- Work to be completed -
Give every line back verbatim, dropping all images.

- Dataset excerpt -
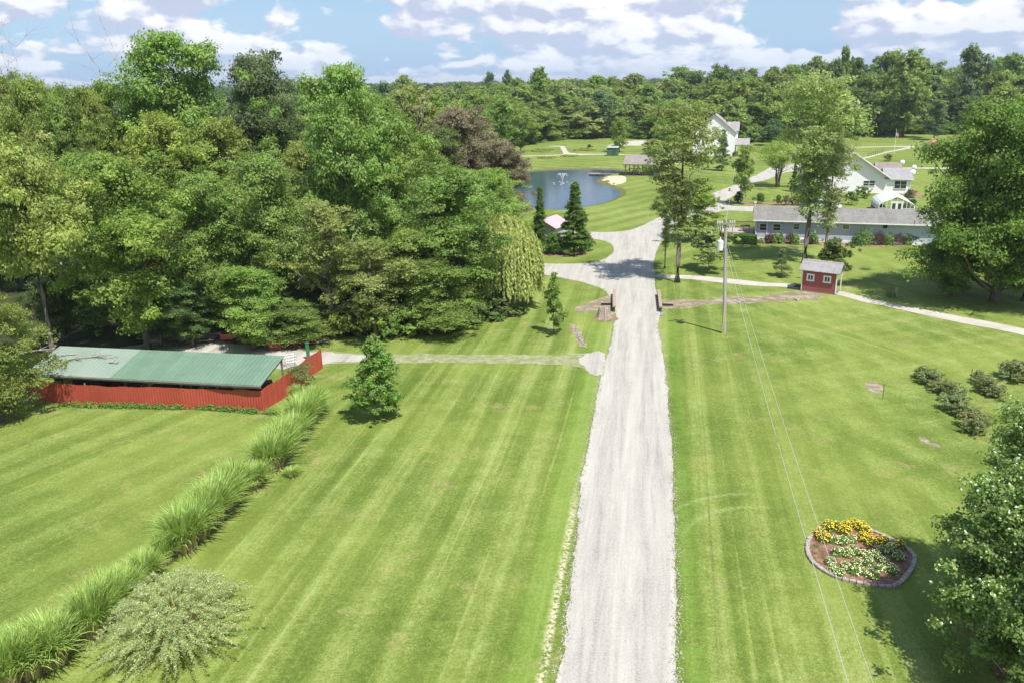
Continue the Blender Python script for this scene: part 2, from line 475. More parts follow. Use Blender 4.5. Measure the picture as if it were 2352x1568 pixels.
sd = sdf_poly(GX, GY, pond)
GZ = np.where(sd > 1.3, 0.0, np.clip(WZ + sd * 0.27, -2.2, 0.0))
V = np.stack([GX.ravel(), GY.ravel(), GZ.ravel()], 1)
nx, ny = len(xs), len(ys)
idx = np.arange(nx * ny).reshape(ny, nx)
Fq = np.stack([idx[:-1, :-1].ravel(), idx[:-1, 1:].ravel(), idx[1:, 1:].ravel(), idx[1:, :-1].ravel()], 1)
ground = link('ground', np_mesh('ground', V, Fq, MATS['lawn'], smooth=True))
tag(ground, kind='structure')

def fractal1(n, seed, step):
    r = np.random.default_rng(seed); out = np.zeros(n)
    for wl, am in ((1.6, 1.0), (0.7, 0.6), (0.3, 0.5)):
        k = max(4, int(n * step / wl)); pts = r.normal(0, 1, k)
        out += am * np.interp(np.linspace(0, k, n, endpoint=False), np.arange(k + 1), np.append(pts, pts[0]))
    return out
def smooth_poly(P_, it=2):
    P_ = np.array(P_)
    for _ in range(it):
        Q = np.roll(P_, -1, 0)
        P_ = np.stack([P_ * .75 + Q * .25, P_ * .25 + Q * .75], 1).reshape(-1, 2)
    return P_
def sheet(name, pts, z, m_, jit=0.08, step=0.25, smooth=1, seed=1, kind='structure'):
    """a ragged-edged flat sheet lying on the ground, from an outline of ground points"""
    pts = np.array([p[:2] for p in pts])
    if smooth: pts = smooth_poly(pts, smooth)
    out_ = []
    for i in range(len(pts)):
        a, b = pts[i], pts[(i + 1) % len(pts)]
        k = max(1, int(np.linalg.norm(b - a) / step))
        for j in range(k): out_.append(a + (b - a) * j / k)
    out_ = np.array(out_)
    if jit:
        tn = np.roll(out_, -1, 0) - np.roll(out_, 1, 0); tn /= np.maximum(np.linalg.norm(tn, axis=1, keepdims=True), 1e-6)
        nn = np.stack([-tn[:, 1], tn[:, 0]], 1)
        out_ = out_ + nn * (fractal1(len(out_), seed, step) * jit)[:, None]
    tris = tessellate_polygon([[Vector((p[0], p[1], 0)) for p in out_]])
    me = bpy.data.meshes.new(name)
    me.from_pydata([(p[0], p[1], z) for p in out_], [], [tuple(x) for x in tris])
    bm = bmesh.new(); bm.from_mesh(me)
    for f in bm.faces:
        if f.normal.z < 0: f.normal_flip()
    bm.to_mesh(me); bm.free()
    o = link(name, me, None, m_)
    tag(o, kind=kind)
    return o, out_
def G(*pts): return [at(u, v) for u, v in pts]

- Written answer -
Continue the Blender Python script for this scene: part 2, from line 475. More parts follow. Use Blender 4.5. Measure the picture as if it were 2352x1568 pixels.
sd = sdf_poly(GX, GY, pond)
GZ = np.where(sd > 1.3, 0.0, np.clip(WZ + sd * 0.27, -2.2, 0.0))
V = np.stack([GX.ravel(), GY.ravel(), GZ.ravel()], 1)
nx, ny = len(xs), len(ys)
idx = np.arange(nx * ny).reshape(ny, nx)
Fq = np.stack([idx[:-1, :-1].ravel(), idx[:-1, 1:].ravel(), idx[1:, 1:].ravel(), idx[1:, :-1].ravel()], 1)
ground = link('ground', np_mesh('ground', V, Fq, MATS['lawn'], smooth=True))
tag(ground, kind='structure')

def fractal1(n, seed, step):
    r = np.random.default_rng(seed); out = np.zeros(n)
    for wl, am in ((1.6, 1.0), (0.7, 0.6), (0.3, 0.5)):
        k = max(4, int(n * step / wl)); pts = r.normal(0, 1, k)
        out += am * np.interp(np.linspace(0, k, n, endpoint=False), np.arange(k + 1), np.append(pts, pts[0]))
    return out
def smooth_poly(P_, it=2):
    P_ = np.array(P_)
    for _ in range(it):
        Q = np.roll(P_, -1, 0)
        P_ = np.stack([P_ * .75 + Q * .25, P_ * .25 + Q * .75], 1).reshape(-1, 2)
    return P_
def sheet(name, pts, z, m_, jit=0.08, step=0.25, smooth=1, seed=1, kind='structure'):
    """a ragged-edged flat sheet lying on the ground, from an outline of ground points"""
    pts = np.array([p[:2] for p in pts])
    if smooth: pts = smooth_poly(pts, smooth)
    out_ = []
    for i in range(len(pts)):
        a, b = pts[i], pts[(i + 1) % len(pts)]
        k = max(1, int(np.linalg.norm(b - a) / step))
        for j in range(k): out_.append(a + (b - a) * j / k)
    out_ = np.array(out_)
    if jit:
        tn = np.roll(out_, -1, 0) - np.roll(out_, 1, 0); tn /= np.maximum(np.linalg.norm(tn, axis=1, keepdims=True), 1e-6)
        nn = np.stack([-tn[:, 1], tn[:, 0]], 1)
        out_ = out_ + nn * (fractal1(len(out_), seed, step) * jit)[:, None]
    tris = tessellate_polygon([[Vector((p[0], p[1], 0)) for p in out_]])
    me = bpy.data.meshes.new(name)
    me.from_pydata([(p[0], p[1], z) for p in out_], [], [tuple(x) for x in tris])
    bm = bmesh.new(); bm.from_mesh(me)
    for f in bm.faces:
        if f.normal.z < 0: f.normal_flip()
    bm.to_mesh(me); bm.free()
    o = link(name, me, None, m_)
    tag(o, kind=kind)
    return o, out_
def G(*pts): return [at(u, v) for u, v in pts]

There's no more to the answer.